Manusia memang makhluk yang
bebas, bebas menentukan sikap. Bebas melakukan dan memilih sesukanya. Bahkan
bisa saja memilih pilihan terberat diantara tawaran pilihan yang lebih mudah,
atau sebaliknya. Ada banyak hal yang begitu kompleks dibalik setiap tindakan
yang dilakukan oleh manusia. Dibalik keruetan pikirannyapun dapat ia memilih
untuk tidak bertindak apapun hanya duduk termenung dengan pergulatan
pikirannya. Ada pula yang sederhana dalam berpikir namun luar biasa dalam
bertindak. Ada yang sok filosofis dengan segala ucapan dan istilahnya yang
kadang membuat orang kesusahan mengartikan maksudnya, padahal harusnya filosofi
itu hendak menyederhanakan sesuatu yang rumit.

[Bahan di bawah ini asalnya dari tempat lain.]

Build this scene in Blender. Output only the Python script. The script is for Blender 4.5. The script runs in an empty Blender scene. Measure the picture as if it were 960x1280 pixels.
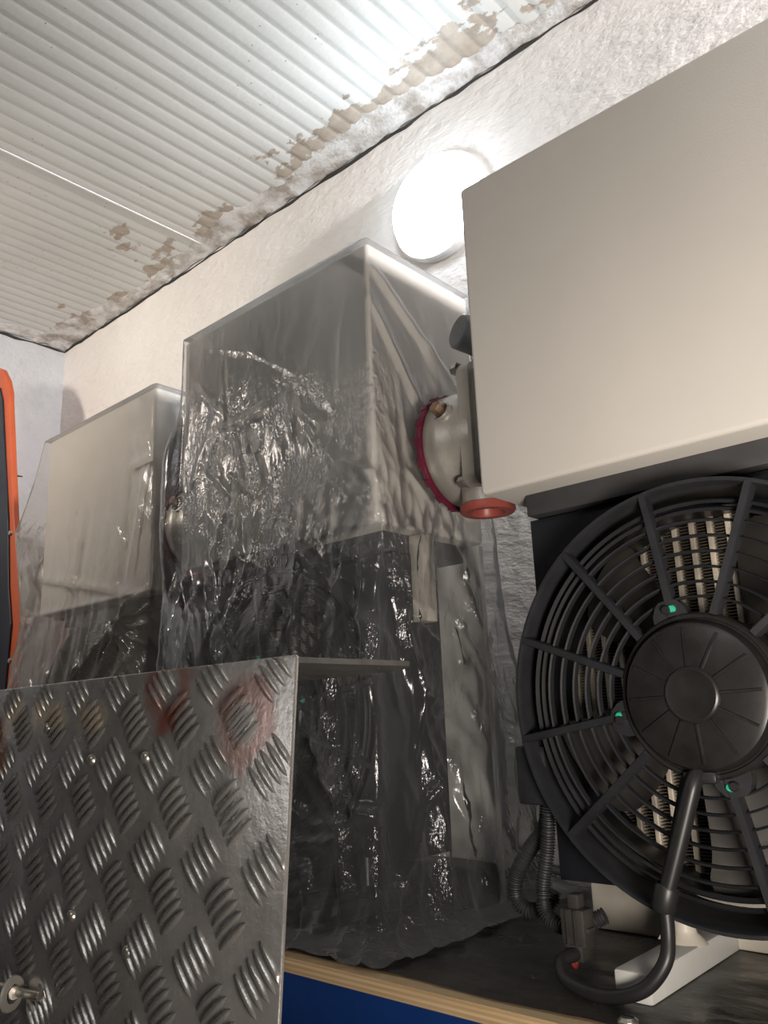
import bpy, bmesh, math, random
import numpy as np
from mathutils import Matrix, Vector, noise as mnoise
random.seed(7)
PI = math.pi
S = bpy.context.scene
C = S.collection
H = 1.1                       # camera height above the floor
# ------------------------------------------------------------------ camera
cam_d = bpy.data.cameras.new('camera')
cam = bpy.data.objects.new('camera', cam_d); C.objects.link(cam)
cam_d.sensor_fit = 'VERTICAL'; cam_d.sensor_height = 36.0
cam_d.lens = 36.0*1014.5/1280.0; cam_d.clip_start = 0.01
rt = Vector((0.73777, 0.67396, -0.03846)); dn = Vector((-0.19316, 0.15618, -0.96866)); fw = Vector((-0.64683, 0.72207, 0.24541))
cam.matrix_world = Matrix(((rt.x, -dn.x, -fw.x, 0), (rt.y, -dn.y, -fw.y, 0), (rt.z, -dn.z, -fw.z, H), (0, 0, 0, 1)))
S.camera = cam
# ------------------------------------------------------------------ world, exposure, large lights
w = bpy.data.worlds.new('world'); S.world = w; w.use_nodes = True
w.node_tree.nodes['Background'].inputs[0].default_value = (0.75, 0.80, 0.9, 1)
w.node_tree.nodes['Background'].inputs[1].default_value = 0.02
S.view_settings.view_transform = 'Standard'; S.view_settings.look = 'None'
S.view_settings.gamma = 1; S.view_settings.use_curve_mapping = False
S.view_settings.exposure = 0.42
S.cycles.transparent_max_bounces = 24
LAMP_STRENGTH = 12.5

def area(name, loc, target, sx, sy, power, col):
    d = bpy.data.lights.new(name, 'AREA'); d.shape = 'RECTANGLE'; d.size = sx; d.size_y = sy
    d.energy = power; d.color = col
    o = bpy.data.objects.new(name, d); C.objects.link(o); o.location = loc
    o.rotation_euler = (Vector(target)-Vector(loc)).to_track_quat('-Z', 'Y').to_euler()
    return o
lfl = area('left_fill_light', (-2.25, -0.35, H+1.02), (-2.0, 1.25, H+1.05), 0.16, 0.16, 4.5, (1.0, 0.88, 0.75))  # unseen warm fill, added to brighten the left of the rear wall
lfl.data.spread = math.radians(105)
wwl = area('warm_work_light', (0.16, 0.15, 0.93), (-0.30, 0.8, 1.35), 0.22, 0.22, 4.2, (1.0, 0.90, 0.80))
wwl.data.spread = math.radians(130)
sfl = area('side_fill_light', (1.38, 0.85, H+0.98), (-2.2, 1.20, H+1.02), 0.10, 0.24, 7.0, (1.0, 0.95, 0.93))  # added fill raking the rear wall, no lamp known on that side
sfl.data.spread = math.radians(55)
area('tread_glint_light', (-0.30, -1.25, H+1.30), (-0.6, 0.6, H), 1.0, 0.25, 4.2, (1.0, 0.97, 0.96))  # unseen source, placed so the tread bars catch highlights

# ------------------------------------------------------------------ helpers
def tag(o, label=None, cat=None, group=None, kind=None):
    if label: o['label'] = label
    if cat: o['category'] = cat
    if group: o['group'] = group
    if kind: o['kind'] = kind
    return o
def empty(name, loc, label, cat, group=None):
    o = bpy.data.objects.new(name, None); C.objects.link(o); o.location = loc; o.empty_display_size = 0.05
    return tag(o, label, cat, group)

class MB:
    """collects shapes, then links them as one mesh object"""
    def __init__(s): s.v = []; s.f = []
    def add(s, vs, fs):
        b = len(s.v); s.v += [tuple(p) for p in vs]; s.f += [tuple(b+i for i in f) for f in fs]; return s
    def bm(s, bm):
        bm.verts.index_update(); s.add([v.co[:] for v in bm.verts], [[v.index for v in f.verts] for f in bm.faces]); bm.free(); return s
    def box(s, x0, x1, y0, y1, z0, z1, bev=0.0, seg=2, rot=None):
        bm = bmesh.new(); bmesh.ops.create_cube(bm, size=1)
        for v in bm.verts:
            v.co = Vector(((x0+x1)/2+v.co.x*(x1-x0), (y0+y1)/2+v.co.y*(y1-y0), (z0+z1)/2+v.co.z*(z1-z0)))
        if bev > 0: bmesh.ops.bevel(bm, geom=bm.edges[:], offset=bev, segments=seg, profile=0.5, affect='EDGES')
        if rot is not None: bmesh.ops.transform(bm, matrix=rot, verts=bm.verts)
        return s.bm(bm)
    def lathe(s, prof, origin, axis, n=48, closed=False):
        """prof: list of (radius, height along axis)"""
        ax = Vector(axis).normalized(); t = Vector((0, 0, 1)) if abs(ax.z) < .9 else Vector((1, 0, 0))
        u = ax.cross(t).normalized(); v = ax.cross(u); o = Vector(origin)
        vs = []; fs = []
        for r, h in prof:
            for k in range(n):
                a = 2*PI*k/n; vs.append(o+ax*h+(u*math.cos(a)+v*math.sin(a))*max(r, 1e-5))
        m = len(prof)
        for i in range(m if closed else m-1):
            j = (i+1) % m
            for k in range(n):
                k2 = (k+1) % n; fs.append((i*n+k, i*n+k2, j*n+k2, j*n+k))
        return s.add(vs, fs)
    def tube(s, pts, r, n=12, step=0.004, rfun=None, flat=1.0):
        P = catmull(pts, step); N = len(P)
        T = [(P[min(i+1, N-1)]-P[max(i-1, 0)]).normalized() for i in range(N)]
        u = T[0].orthogonal().normalized(); vs = []; fs = []; L = 0
        for i in range(N):
            if i: L += (P[i]-P[i-1]).length
            u = (u-T[i]*u.dot(T[i])).normalized(); v = T[i].cross(u)
            rr = rfun(L) if rfun else r
            for k in range(n):
                a = 2*PI*k/n; vs.append(P[i]+u*math.cos(a)*rr+v*math.sin(a)*rr*flat)
        for i in range(N-1):
            for k in range(n):
                k2 = (k+1) % n; fs.append((i*n+k, i*n+k2, (i+1)*n+k2, (i+1)*n+k))
        fs.append(tuple(range(n))[::-1]); fs.append(tuple((N-1)*n+k for k in range(n)))
        return s.add(vs, fs)
    def prism(s, poly, y0, y1, holes=None):
        """polygon in (x,z), extruded along y"""
        n = len(poly); vs = [(x, y0, z) for x, z in poly]+[(x, y1, z) for x, z in poly]
        fs = [tuple(range(n)), tuple(range(2*n-1, n-1, -1))]+[(i, i+n, (i+1) % n+n, (i+1) % n) for i in range(n)]
        return s.add(vs, fs)
    def build(s, name, m, parent=None, loc=(0, 0, 0), smooth=35, label=None, cat=None, group=None, kind=None, fix=True):
        me = bpy.data.meshes.new(name); me.from_pydata(s.v, [], s.f); me.update()
        if fix:
            bm = bmesh.new(); bm.from_mesh(me); bmesh.ops.recalc_face_normals(bm, faces=bm.faces); bm.to_mesh(me); bm.free()
        me.polygons.foreach_set('use_smooth', [True]*len(me.polygons))
        if smooth < 180: me.set_sharp_from_angle(angle=math.radians(smooth))
        me.materials.append(m)
        o = bpy.data.objects.new(name, me); C.objects.link(o); o.location = loc
        if parent: o.parent = parent
        return tag(o, label, cat, group, kind)
def catmull(pts, step):
    P = [Vector(p) for p in pts]; out = []
    for i in range(len(P)-1):
        p0 = P[max(i-1, 0)]; p1 = P[i]; p2 = P[i+1]; p3 = P[min(i+2, len(P)-1)]
        n = max(2, int((p2-p1).length/step))
        for k in range(n):
            t = k/n; out.append(0.5*((2*p1)+(p2-p0)*t+(2*p0-5*p1+4*p2-p3)*t*t+(3*p1-p0-3*p2+p3)*t**3))
    out.append(P[-1]); return out
def ring_strip(mb, cx, cz, r, y0, y1, t, n=96):
    """flat hoop about the y axis"""
    mb.lathe([(r-t, y0), (r-t*.4, y0-t*.8), (r, y0), (r, y1), (r-t, y1)], (cx, 0, cz), (0, 1, 0), n, closed=True)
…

Berfikir dan bertindak yang
sederhana itu tidak mudah bagi sebagian orang karena mereka terjebak dalam
kerumitan berfikir hingga mempengaruhi cara bertindaknya. Akupun begitu, selalu
terjebak dalam kerumitan, sering jadinya malah melakukan penyangkalan terhadap
diri sendiri. Merendahkan diri sendiri dengan menanamkan pesimisme. Terhadap
kerumitan dan kesusahan yang sedang dialami, tak jarang aku mendramatisirnya.

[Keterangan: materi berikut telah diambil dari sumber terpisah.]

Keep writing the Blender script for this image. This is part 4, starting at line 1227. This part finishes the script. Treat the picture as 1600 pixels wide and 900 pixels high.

Seolah deritanya melangit tiada dapat menginjakkan kaki di bumi, seolah paling
menderita. Padahal, setelah ditelusuri masalahnya simpel saja. Dapat sejentik
jari menyelesaikannya. Dibuat rumit dan mendramatisir hanya karena timbunan
prasangka yang belum tentu akan terjadi. Segala prasangka itu seringnya menutup
kemungkinan untuk menyederhanakan berfikir dan bertindak.
Tentang kebaikan.... terkadang
aku sering dibuat haru dalam tangis menerima banyak kebaikan dari orang-orang
disekitarku. Mengapa mereka begitu baik, yang bahkan pada pertemuan pertama.

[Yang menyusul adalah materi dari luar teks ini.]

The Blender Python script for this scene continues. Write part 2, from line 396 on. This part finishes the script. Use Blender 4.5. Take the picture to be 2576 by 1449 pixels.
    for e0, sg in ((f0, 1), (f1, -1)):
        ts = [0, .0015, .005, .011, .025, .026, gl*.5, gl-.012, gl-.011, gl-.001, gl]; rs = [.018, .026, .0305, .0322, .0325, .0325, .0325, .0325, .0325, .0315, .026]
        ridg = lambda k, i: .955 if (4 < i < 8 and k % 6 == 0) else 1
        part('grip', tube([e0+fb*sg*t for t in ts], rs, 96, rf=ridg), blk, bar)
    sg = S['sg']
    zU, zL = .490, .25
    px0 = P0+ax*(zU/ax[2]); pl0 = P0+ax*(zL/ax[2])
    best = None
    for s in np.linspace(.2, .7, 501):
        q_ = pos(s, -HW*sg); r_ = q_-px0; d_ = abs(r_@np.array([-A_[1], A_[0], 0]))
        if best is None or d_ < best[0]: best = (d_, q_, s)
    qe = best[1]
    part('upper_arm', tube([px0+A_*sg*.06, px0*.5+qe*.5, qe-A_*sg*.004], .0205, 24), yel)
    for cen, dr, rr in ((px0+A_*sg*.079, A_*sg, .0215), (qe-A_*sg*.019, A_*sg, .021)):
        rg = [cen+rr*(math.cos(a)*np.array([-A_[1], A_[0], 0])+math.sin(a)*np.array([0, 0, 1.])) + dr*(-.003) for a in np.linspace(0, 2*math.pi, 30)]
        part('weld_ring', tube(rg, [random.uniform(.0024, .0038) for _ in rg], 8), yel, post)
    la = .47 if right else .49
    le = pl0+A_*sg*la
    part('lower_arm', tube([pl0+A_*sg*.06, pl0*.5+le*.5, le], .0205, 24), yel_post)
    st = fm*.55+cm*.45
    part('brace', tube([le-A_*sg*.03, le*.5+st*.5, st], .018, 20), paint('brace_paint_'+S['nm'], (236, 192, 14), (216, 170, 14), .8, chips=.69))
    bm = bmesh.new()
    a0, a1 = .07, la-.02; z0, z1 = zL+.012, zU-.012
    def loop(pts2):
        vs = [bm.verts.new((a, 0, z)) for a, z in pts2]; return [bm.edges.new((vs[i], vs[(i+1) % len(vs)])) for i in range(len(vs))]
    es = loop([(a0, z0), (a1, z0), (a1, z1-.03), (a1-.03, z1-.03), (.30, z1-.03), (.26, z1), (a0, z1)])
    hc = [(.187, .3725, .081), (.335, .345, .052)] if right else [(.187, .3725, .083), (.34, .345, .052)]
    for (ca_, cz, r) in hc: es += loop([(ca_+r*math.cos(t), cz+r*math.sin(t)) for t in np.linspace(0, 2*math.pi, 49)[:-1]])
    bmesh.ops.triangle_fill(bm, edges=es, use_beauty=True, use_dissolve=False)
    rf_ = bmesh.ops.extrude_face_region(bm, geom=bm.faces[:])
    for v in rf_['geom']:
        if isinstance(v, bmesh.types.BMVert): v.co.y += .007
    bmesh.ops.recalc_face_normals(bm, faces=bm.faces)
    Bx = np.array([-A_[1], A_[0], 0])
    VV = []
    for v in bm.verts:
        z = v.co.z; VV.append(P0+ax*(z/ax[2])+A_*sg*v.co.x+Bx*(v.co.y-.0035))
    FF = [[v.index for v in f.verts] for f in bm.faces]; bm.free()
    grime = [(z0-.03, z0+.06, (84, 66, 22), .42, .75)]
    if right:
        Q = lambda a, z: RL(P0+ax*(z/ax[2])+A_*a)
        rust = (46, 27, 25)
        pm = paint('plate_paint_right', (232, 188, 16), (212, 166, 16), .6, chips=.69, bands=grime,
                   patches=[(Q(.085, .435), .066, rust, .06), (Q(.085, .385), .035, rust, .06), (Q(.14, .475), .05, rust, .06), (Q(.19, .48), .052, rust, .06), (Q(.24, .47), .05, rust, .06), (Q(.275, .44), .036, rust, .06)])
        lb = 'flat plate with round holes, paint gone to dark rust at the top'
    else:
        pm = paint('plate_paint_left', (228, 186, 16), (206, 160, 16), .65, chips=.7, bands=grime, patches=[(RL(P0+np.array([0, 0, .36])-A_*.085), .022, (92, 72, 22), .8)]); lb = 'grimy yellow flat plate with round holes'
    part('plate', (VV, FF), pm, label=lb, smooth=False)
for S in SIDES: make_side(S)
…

Memang, takaran kebaikan itu tak absolut dalam parameter terukur. Setiap
manusia punya ukurannya sendiri untuk menakarnya. Banyak yang percaya bahwa
setiap manusia memiliki kadar kebaikannya masing-masing. Ada yang pula yang
percaya bahwa manusia tidak ada yang baik, segala ‘kebaikan’ yang ia lakukan
dibalik itu semua pasti ada tujuannya. Entah hanya untuk mengetahui seberapa
jauh ia dapat bertindak dan berbuat. Jika hati menjadi pertimbangan dalam setiap
putusan kebaikan yang diambil oleh manusia, emosi menjadi faktor penting dalam
setiap suasana kebatinannya, maka kebaikan manusia menjadi suatu hal yang logis
dan irasional sekaligus. Dapat dipertimbangkan sesuai kebutuhan kadang tanpa
mempertimbangkan kebutuhan dan alasan.
Setiap perbuatan memiliki
konsekuensi, apapun itu. Manusia cenderung menghindari keburukan terhadap
dirinya, mungkin itulah alasannya ia berbuat baik agar memperoleh kebaikan pula
atau sekedar menenangkan batin bahwa ia tak setega itu mengabaikan keburukan
atau permasalahan disekitarnya. Kadang kita merasa ada sesuatu yang mengganjal
dan mengganggu pikiran ketika ada sesuatu yang dapat dilakukan tapi kemudian
mengabaikannya, bukan? Karena disitulah nilai fitrah manusia, memiliki nurani
yang berfungsi sebagai pendeteksi atau pembeda mana baik dan buruk menurut
pribadi masing-masing.
Maka, semoga kita termasuk
manusia yang selalu berbuat baik hingga akhir hayat. Karena baik untuk orang
lain dapat menjadi baik pula bagi diri sendiri. Semoga kehendak berbuat baik
itupun setia menemani kehidupan manusia yang gampang dibolak balik hatinya.